◆ Task prompt:
Restate every line of the material, word for word.

◆ Information provided:

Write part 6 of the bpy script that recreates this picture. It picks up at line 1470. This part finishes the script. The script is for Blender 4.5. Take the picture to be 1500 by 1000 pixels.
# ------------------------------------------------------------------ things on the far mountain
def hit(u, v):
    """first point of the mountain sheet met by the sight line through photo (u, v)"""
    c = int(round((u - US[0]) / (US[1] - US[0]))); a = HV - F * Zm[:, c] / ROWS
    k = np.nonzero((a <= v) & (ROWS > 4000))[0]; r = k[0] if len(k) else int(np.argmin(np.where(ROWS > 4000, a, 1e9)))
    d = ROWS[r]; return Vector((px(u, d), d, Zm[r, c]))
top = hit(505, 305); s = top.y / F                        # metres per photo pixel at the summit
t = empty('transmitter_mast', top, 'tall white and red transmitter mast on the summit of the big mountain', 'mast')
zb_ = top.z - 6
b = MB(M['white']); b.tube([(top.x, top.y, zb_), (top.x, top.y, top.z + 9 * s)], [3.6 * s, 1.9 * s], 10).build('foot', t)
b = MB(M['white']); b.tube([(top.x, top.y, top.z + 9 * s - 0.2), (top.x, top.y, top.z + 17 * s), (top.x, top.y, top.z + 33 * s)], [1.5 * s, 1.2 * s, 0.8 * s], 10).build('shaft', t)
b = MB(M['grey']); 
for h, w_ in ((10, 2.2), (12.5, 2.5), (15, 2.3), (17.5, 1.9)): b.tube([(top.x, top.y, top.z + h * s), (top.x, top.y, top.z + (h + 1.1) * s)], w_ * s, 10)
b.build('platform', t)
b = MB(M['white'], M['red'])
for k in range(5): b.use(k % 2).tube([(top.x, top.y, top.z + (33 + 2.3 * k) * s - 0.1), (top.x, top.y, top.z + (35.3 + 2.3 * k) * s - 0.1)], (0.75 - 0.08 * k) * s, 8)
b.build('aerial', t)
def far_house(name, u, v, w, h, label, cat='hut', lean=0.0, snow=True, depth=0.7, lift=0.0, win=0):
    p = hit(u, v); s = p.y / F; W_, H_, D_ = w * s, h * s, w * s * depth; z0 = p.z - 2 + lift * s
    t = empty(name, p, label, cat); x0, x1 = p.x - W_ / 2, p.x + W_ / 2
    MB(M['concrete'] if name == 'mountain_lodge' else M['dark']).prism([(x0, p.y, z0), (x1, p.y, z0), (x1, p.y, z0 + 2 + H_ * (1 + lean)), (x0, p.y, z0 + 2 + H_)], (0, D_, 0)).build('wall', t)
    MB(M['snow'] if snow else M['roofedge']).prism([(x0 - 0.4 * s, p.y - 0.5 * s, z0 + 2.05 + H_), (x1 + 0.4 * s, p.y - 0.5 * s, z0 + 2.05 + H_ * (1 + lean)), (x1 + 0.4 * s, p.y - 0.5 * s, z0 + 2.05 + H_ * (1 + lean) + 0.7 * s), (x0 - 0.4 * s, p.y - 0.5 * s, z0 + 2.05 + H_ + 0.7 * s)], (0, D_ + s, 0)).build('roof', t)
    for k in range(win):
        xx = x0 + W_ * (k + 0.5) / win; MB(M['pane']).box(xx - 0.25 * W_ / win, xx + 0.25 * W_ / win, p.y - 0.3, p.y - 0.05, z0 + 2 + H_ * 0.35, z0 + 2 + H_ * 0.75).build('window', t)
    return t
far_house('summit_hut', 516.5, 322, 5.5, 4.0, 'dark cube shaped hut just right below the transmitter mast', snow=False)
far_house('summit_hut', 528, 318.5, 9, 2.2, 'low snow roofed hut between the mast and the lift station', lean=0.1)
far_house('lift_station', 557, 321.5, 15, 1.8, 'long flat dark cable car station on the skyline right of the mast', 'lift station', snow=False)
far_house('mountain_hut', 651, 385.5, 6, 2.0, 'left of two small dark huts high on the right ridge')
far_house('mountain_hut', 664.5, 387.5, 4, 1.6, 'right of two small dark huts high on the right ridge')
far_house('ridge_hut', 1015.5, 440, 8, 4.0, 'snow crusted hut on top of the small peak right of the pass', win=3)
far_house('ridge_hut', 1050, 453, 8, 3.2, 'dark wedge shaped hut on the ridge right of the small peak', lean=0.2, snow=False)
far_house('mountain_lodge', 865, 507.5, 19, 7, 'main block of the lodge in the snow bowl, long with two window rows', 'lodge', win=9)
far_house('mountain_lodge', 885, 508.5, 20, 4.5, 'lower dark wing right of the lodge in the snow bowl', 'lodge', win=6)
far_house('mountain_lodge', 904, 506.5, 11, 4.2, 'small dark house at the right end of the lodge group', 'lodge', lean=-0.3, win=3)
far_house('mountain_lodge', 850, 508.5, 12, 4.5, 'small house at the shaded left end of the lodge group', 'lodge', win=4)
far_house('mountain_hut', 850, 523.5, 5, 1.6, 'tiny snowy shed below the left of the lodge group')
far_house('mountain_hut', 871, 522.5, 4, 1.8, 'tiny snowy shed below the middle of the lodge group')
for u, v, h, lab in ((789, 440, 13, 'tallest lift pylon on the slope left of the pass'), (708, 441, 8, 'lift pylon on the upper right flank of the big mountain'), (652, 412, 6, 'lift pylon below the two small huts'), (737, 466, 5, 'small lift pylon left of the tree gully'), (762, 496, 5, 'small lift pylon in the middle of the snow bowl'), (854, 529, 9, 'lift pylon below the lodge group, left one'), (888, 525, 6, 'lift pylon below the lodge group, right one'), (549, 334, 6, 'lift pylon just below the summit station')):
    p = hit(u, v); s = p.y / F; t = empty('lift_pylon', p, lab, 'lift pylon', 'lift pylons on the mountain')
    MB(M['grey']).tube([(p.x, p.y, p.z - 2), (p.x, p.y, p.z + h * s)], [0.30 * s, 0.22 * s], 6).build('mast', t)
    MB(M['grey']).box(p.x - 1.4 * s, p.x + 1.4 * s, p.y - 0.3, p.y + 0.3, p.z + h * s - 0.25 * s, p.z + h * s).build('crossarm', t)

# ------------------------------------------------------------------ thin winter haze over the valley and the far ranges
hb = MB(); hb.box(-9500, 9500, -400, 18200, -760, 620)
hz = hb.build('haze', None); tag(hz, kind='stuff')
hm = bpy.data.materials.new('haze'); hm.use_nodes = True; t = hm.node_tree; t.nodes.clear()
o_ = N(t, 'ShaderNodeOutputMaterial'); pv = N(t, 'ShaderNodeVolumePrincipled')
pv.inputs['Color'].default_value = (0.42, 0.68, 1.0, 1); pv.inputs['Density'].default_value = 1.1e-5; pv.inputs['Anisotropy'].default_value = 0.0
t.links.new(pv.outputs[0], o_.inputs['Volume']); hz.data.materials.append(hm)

◆ Answer to this problem:
Write part 6 of the bpy script that recreates this picture. It picks up at line 1470. This part finishes the script. The script is for Blender 4.5. Take the picture to be 1500 by 1000 pixels.
# ------------------------------------------------------------------ things on the far mountain
def hit(u, v):
    """first point of the mountain sheet met by the sight line through photo (u, v)"""
    c = int(round((u - US[0]) / (US[1] - US[0]))); a = HV - F * Zm[:, c] / ROWS
    k = np.nonzero((a <= v) & (ROWS > 4000))[0]; r = k[0] if len(k) else int(np.argmin(np.where(ROWS > 4000, a, 1e9)))
    d = ROWS[r]; return Vector((px(u, d), d, Zm[r, c]))
top = hit(505, 305); s = top.y / F                        # metres per photo pixel at the summit
t = empty('transmitter_mast', top, 'tall white and red transmitter mast on the summit of the big mountain', 'mast')
zb_ = top.z - 6
b = MB(M['white']); b.tube([(top.x, top.y, zb_), (top.x, top.y, top.z + 9 * s)], [3.6 * s, 1.9 * s], 10).build('foot', t)
b = MB(M['white']); b.tube([(top.x, top.y, top.z + 9 * s - 0.2), (top.x, top.y, top.z + 17 * s), (top.x, top.y, top.z + 33 * s)], [1.5 * s, 1.2 * s, 0.8 * s], 10).build('shaft', t)
b = MB(M['grey']); 
for h, w_ in ((10, 2.2), (12.5, 2.5), (15, 2.3), (17.5, 1.9)): b.tube([(top.x, top.y, top.z + h * s), (top.x, top.y, top.z + (h + 1.1) * s)], w_ * s, 10)
b.build('platform', t)
b = MB(M['white'], M['red'])
for k in range(5): b.use(k % 2).tube([(top.x, top.y, top.z + (33 + 2.3 * k) * s - 0.1), (top.x, top.y, top.z + (35.3 + 2.3 * k) * s - 0.1)], (0.75 - 0.08 * k) * s, 8)
b.build('aerial', t)
def far_house(name, u, v, w, h, label, cat='hut', lean=0.0, snow=True, depth=0.7, lift=0.0, win=0):
    p = hit(u, v); s = p.y / F; W_, H_, D_ = w * s, h * s, w * s * depth; z0 = p.z - 2 + lift * s
    t = empty(name, p, label, cat); x0, x1 = p.x - W_ / 2, p.x + W_ / 2
    MB(M['concrete'] if name == 'mountain_lodge' else M['dark']).prism([(x0, p.y, z0), (x1, p.y, z0), (x1, p.y, z0 + 2 + H_ * (1 + lean)), (x0, p.y, z0 + 2 + H_)], (0, D_, 0)).build('wall', t)
    MB(M['snow'] if snow else M['roofedge']).prism([(x0 - 0.4 * s, p.y - 0.5 * s, z0 + 2.05 + H_), (x1 + 0.4 * s, p.y - 0.5 * s, z0 + 2.05 + H_ * (1 + lean)), (x1 + 0.4 * s, p.y - 0.5 * s, z0 + 2.05 + H_ * (1 + lean) + 0.7 * s), (x0 - 0.4 * s, p.y - 0.5 * s, z0 + 2.05 + H_ + 0.7 * s)], (0, D_ + s, 0)).build('roof', t)
    for k in range(win):
        xx = x0 + W_ * (k + 0.5) / win; MB(M['pane']).box(xx - 0.25 * W_ / win, xx + 0.25 * W_ / win, p.y - 0.3, p.y - 0.05, z0 + 2 + H_ * 0.35, z0 + 2 + H_ * 0.75).build('window', t)
    return t
far_house('summit_hut', 516.5, 322, 5.5, 4.0, 'dark cube shaped hut just right below the transmitter mast', snow=False)
far_house('summit_hut', 528, 318.5, 9, 2.2, 'low snow roofed hut between the mast and the lift station', lean=0.1)
far_house('lift_station', 557, 321.5, 15, 1.8, 'long flat dark cable car station on the skyline right of the mast', 'lift station', snow=False)
far_house('mountain_hut', 651, 385.5, 6, 2.0, 'left of two small dark huts high on the right ridge')
far_house('mountain_hut', 664.5, 387.5, 4, 1.6, 'right of two small dark huts high on the right ridge')
far_house('ridge_hut', 1015.5, 440, 8, 4.0, 'snow crusted hut on top of the small peak right of the pass', win=3)
far_house('ridge_hut', 1050, 453, 8, 3.2, 'dark wedge shaped hut on the ridge right of the small peak', lean=0.2, snow=False)
far_house('mountain_lodge', 865, 507.5, 19, 7, 'main block of the lodge in the snow bowl, long with two window rows', 'lodge', win=9)
far_house('mountain_lodge', 885, 508.5, 20, 4.5, 'lower dark wing right of the lodge in the snow bowl', 'lodge', win=6)
far_house('mountain_lodge', 904, 506.5, 11, 4.2, 'small dark house at the right end of the lodge group', 'lodge', lean=-0.3, win=3)
far_house('mountain_lodge', 850, 508.5, 12, 4.5, 'small house at the shaded left end of the lodge group', 'lodge', win=4)
far_house('mountain_hut', 850, 523.5, 5, 1.6, 'tiny snowy shed below the left of the lodge group')
far_house('mountain_hut', 871, 522.5, 4, 1.8, 'tiny snowy shed below the middle of the lodge group')
for u, v, h, lab in ((789, 440, 13, 'tallest lift pylon on the slope left of the pass'), (708, 441, 8, 'lift pylon on the upper right flank of the big mountain'), (652, 412, 6, 'lift pylon below the two small huts'), (737, 466, 5, 'small lift pylon left of the tree gully'), (762, 496, 5, 'small lift pylon in the middle of the snow bowl'), (854, 529, 9, 'lift pylon below the lodge group, left one'), (888, 525, 6, 'lift pylon below the lodge group, right one'), (549, 334, 6, 'lift pylon just below the summit station')):
    p = hit(u, v); s = p.y / F; t = empty('lift_pylon', p, lab, 'lift pylon', 'lift pylons on the mountain')
    MB(M['grey']).tube([(p.x, p.y, p.z - 2), (p.x, p.y, p.z + h * s)], [0.30 * s, 0.22 * s], 6).build('mast', t)
    MB(M['grey']).box(p.x - 1.4 * s, p.x + 1.4 * s, p.y - 0.3, p.y + 0.3, p.z + h * s - 0.25 * s, p.z + h * s).build('crossarm', t)

# ------------------------------------------------------------------ thin winter haze over the valley and the far ranges
hb = MB(); hb.box(-9500, 9500, -400, 18200, -760, 620)
hz = hb.build('haze', None); tag(hz, kind='stuff')
hm = bpy.data.materials.new('haze'); hm.use_nodes = True; t = hm.node_tree; t.nodes.clear()
o_ = N(t, 'ShaderNodeOutputMaterial'); pv = N(t, 'ShaderNodeVolumePrincipled')
pv.inputs['Color'].default_value = (0.42, 0.68, 1.0, 1); pv.inputs['Density'].default_value = 1.1e-5; pv.inputs['Anisotropy'].default_value = 0.0
t.links.new(pv.outputs[0], o_.inputs['Volume']); hz.data.materials.append(hm)